» WHAT TO DO
Copy exactly, please, the lines of the data from its start through the line containing "col = S.collection".

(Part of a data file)
=-=-=

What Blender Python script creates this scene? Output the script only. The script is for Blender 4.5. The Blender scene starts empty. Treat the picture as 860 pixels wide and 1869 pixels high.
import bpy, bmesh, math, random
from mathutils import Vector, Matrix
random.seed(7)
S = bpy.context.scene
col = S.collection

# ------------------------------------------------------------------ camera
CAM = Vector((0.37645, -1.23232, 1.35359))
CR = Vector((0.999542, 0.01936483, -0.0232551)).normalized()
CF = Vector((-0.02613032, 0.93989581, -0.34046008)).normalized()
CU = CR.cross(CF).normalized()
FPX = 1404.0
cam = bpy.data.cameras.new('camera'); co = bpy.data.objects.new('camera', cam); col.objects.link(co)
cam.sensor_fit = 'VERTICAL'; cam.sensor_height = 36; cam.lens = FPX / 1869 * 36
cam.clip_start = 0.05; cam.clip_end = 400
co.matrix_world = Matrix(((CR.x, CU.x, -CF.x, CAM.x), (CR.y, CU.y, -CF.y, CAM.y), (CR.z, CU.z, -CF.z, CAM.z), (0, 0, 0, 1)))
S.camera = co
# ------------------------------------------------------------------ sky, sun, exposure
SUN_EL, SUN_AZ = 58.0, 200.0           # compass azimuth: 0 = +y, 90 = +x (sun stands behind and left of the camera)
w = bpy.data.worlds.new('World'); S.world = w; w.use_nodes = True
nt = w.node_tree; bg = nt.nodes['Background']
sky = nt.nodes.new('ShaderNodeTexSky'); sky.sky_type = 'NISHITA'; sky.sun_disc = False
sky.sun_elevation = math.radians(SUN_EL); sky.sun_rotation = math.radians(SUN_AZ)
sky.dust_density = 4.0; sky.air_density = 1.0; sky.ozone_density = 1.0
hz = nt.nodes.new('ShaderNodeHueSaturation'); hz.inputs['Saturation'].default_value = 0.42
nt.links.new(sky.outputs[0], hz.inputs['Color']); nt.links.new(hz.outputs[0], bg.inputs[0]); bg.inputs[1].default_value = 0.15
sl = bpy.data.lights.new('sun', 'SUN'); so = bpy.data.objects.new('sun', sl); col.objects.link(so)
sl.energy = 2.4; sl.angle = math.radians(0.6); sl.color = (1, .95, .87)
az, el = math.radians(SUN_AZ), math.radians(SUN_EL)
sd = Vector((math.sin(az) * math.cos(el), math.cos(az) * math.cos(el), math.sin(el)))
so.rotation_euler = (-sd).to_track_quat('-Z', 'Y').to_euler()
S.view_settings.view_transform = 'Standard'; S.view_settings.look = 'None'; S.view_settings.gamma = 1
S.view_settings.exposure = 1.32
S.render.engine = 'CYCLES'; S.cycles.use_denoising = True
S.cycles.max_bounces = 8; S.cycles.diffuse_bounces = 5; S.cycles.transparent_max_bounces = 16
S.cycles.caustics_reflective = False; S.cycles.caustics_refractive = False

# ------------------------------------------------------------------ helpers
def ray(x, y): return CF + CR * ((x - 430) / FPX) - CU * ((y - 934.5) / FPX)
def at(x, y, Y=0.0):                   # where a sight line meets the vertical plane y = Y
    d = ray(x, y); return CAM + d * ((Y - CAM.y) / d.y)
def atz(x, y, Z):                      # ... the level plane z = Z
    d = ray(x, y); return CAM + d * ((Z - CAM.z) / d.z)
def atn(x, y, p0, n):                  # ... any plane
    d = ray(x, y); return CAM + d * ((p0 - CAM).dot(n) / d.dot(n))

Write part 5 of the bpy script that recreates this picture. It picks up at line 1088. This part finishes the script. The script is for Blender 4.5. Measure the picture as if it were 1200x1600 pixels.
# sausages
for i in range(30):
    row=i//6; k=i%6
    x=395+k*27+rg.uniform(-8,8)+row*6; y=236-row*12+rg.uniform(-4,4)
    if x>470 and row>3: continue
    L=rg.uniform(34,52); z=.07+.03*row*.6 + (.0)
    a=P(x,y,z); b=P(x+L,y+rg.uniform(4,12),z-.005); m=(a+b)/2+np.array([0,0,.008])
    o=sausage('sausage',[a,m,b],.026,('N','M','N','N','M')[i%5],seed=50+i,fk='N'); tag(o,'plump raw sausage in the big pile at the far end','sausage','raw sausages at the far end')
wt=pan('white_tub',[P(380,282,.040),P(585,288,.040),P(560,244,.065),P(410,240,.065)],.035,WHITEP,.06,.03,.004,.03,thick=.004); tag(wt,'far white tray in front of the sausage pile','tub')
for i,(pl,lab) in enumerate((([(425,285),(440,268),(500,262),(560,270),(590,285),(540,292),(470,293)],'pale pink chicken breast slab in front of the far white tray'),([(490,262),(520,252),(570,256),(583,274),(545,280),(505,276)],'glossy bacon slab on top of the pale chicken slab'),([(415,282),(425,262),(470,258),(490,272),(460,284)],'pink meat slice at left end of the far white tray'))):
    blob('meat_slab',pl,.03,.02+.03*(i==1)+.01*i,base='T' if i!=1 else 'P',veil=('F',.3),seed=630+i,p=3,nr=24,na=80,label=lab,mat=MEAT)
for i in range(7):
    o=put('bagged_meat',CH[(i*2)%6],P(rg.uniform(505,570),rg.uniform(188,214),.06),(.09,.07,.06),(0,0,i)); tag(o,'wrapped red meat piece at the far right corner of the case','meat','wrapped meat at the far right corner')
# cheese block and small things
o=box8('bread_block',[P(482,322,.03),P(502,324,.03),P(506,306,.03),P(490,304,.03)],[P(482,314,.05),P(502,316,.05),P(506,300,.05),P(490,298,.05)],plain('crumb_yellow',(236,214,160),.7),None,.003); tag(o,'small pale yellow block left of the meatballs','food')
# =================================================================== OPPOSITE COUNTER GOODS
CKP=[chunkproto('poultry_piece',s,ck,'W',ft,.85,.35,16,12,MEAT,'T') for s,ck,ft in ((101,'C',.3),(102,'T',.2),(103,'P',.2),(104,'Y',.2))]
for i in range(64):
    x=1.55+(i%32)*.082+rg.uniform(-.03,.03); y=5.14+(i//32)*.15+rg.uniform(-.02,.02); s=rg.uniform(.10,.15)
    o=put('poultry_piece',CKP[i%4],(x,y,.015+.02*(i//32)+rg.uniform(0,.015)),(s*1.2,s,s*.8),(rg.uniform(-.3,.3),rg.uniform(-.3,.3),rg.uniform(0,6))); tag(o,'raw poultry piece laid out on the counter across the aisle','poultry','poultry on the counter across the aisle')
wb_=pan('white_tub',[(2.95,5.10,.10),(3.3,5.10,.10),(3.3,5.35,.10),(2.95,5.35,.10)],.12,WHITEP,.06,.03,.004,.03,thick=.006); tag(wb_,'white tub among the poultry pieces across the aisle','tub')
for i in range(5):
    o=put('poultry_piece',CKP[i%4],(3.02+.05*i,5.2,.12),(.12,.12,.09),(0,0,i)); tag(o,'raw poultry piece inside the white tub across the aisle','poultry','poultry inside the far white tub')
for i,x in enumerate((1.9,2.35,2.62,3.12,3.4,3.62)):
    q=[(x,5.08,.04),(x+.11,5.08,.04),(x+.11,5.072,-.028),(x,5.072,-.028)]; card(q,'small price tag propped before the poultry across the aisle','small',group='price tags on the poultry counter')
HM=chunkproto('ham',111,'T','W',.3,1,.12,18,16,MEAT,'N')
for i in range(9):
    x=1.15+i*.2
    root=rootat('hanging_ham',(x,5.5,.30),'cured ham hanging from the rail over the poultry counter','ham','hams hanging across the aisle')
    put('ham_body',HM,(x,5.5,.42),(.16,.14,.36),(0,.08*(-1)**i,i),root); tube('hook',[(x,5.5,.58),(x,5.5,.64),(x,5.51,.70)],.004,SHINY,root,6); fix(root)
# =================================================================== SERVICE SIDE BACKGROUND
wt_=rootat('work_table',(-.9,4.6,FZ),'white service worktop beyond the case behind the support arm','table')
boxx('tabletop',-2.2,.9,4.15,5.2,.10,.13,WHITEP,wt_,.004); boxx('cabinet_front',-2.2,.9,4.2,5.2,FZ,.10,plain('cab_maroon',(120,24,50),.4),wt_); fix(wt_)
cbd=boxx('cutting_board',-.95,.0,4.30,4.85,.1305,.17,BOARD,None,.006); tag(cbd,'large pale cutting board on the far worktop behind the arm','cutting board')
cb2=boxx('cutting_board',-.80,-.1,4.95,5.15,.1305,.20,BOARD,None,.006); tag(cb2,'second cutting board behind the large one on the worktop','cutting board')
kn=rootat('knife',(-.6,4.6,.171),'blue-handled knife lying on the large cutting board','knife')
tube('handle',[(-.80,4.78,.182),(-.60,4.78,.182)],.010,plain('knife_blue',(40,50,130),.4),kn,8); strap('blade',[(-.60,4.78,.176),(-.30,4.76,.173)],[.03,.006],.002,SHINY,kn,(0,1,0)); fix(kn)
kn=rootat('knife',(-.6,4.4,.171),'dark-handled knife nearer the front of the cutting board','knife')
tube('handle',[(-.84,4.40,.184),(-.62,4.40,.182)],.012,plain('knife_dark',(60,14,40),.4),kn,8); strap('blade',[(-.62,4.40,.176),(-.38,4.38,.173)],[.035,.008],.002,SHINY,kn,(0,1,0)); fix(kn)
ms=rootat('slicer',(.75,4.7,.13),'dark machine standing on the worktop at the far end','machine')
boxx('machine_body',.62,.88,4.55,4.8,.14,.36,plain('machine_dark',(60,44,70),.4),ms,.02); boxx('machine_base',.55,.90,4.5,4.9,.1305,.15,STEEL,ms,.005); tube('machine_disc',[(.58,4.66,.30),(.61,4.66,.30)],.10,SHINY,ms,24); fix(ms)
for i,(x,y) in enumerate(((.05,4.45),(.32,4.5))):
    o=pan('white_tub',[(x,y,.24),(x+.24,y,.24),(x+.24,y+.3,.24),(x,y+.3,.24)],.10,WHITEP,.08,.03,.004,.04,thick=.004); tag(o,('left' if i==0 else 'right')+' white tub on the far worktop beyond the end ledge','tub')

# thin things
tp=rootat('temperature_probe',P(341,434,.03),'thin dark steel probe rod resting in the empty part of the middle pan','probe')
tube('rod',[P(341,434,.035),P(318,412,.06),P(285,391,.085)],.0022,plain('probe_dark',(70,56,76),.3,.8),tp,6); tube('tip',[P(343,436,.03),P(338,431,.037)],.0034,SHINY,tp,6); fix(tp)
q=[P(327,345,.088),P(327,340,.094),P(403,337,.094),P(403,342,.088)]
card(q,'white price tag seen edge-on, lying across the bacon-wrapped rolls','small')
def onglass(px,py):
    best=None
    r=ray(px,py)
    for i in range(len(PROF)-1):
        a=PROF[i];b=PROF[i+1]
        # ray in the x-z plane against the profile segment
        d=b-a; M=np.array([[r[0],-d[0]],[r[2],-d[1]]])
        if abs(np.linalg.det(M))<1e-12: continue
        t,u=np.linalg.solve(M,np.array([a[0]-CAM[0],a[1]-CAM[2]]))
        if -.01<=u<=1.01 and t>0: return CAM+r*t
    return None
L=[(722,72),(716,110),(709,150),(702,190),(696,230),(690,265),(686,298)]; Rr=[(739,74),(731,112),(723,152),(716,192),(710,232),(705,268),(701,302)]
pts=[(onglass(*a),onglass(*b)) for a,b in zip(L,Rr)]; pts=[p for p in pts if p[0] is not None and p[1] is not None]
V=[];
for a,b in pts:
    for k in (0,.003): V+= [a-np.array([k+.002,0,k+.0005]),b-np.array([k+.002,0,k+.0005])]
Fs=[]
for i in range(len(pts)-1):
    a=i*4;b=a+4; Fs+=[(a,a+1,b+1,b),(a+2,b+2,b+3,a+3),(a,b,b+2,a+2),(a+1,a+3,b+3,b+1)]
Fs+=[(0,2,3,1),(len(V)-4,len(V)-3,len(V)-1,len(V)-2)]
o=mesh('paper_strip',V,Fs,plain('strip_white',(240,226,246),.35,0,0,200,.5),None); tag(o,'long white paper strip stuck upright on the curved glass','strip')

=-=-=

» PROBLEM SOLUTION
What Blender Python script creates this scene? Output the script only. The script is for Blender 4.5. The Blender scene starts empty. Treat the picture as 860 pixels wide and 1869 pixels high.
import bpy, bmesh, math, random
from mathutils import Vector, Matrix
random.seed(7)
S = bpy.context.scene
col = S.collection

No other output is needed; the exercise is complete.